Kinetic in nature, these sculptural constructions also act as shading devices for a perpetually sunny city. Other projects from the office of Enric Miralles and Benedetta Tagliabue collaborative include: the Scottish Parliament Building on the Royal Mile in Edinburgh’s Old Town (1998); Construction of the Reader’s Circle Headquarters in Madrid (1991); Utrecht Civic Center (1995); first prize for IUV Headquarters, Venice (1999); and the Mollet del Valles Park and Civic Center in Barcelona, Spain (2000). The Parliament Building grows out of the site resembling a collection of upturned boats and seashore imagery. The design employs a leaf theme (based on a flower motif by Charles Rennie Mackintosh) accented by a steel and glass roof with laminated oak beams. Miralles was a visiting professor at universities in the United States, Britain, Italy and Austria. He directed postgraduate studies at the Städelschule in Frankfurt, Harvard University, and the Architectural University in Barcelona (Zabalbeascoa and Marcos, 1999).

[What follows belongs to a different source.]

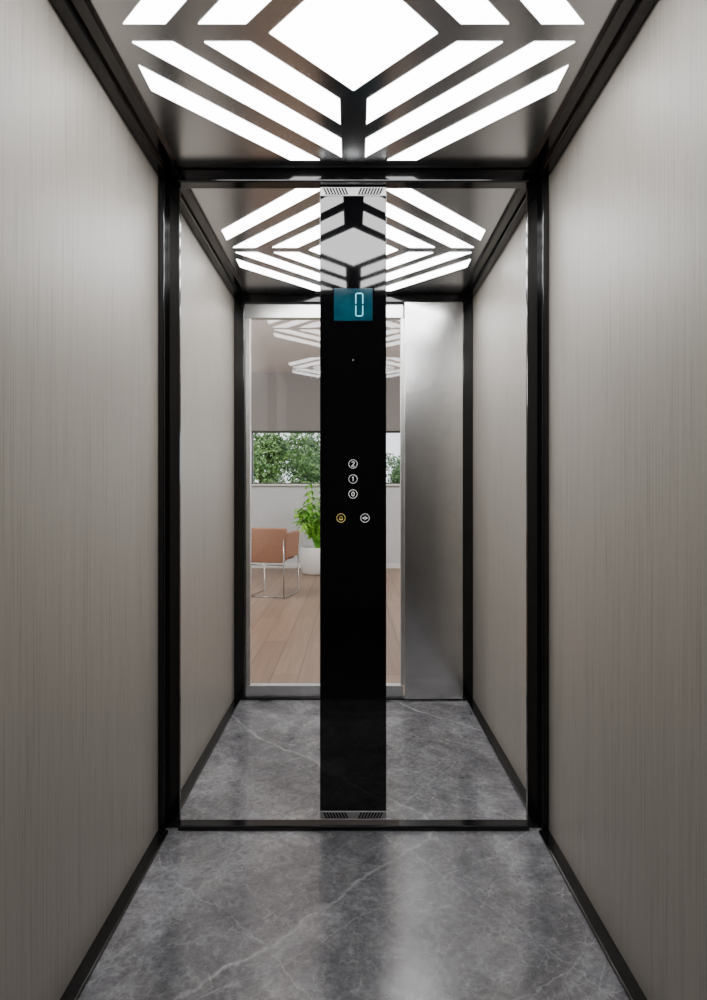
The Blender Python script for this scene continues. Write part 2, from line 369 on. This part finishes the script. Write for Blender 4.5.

This is a sketch for the Mollet del Valles Park and Civic Center. Colorful and expressive, this image uses crayon to form crucial relationships between concepts or representational spaces. The sketch portrays primary colors as indicators. Bold patches of orange and yellow fill in circles on the left. Green and blue linear strokes extend upward and out to the right and left of the central forms. Seemingly random shapes in the form of lozenges and arcs work their way across the page to provide interludes between the areas of color. A very quick sketch, the vibrant strokes zigzag tightly to fill in shapes or loosely form the linear extensions. The poché spaces are conveyed with straight and parallel lines contrasted by the sparsely nervous lines that cover a larger area. This diagonal movement indicates the way the squiggled lines, not lifting the crayon off the paper, ultimately create areas of potential form.
The pressure on the sketching tool varies across the page; sometimes light, at other points strong and forceful. Appearing as plan or elevation relationships, the sketch reflects conceptual intentions. When Miralles and Tagliabue wrote about this project they were also describing the ephemeral and exploratory nature of the sketch. ‘The main interest of this project is, maybe, not directly in it, but in the “themes” it contains; the suspension of the building, of graffiti becoming architecture, of the colors of a painting becoming places, of the suspended spirit of the users, of unexpected connection.…We like to think that this project could be a project for the “near future,” being a more subtle conception of architecture. Architecture of the future will be lighter, especially in its concept.’ The sketch helps to define the idea of the future project.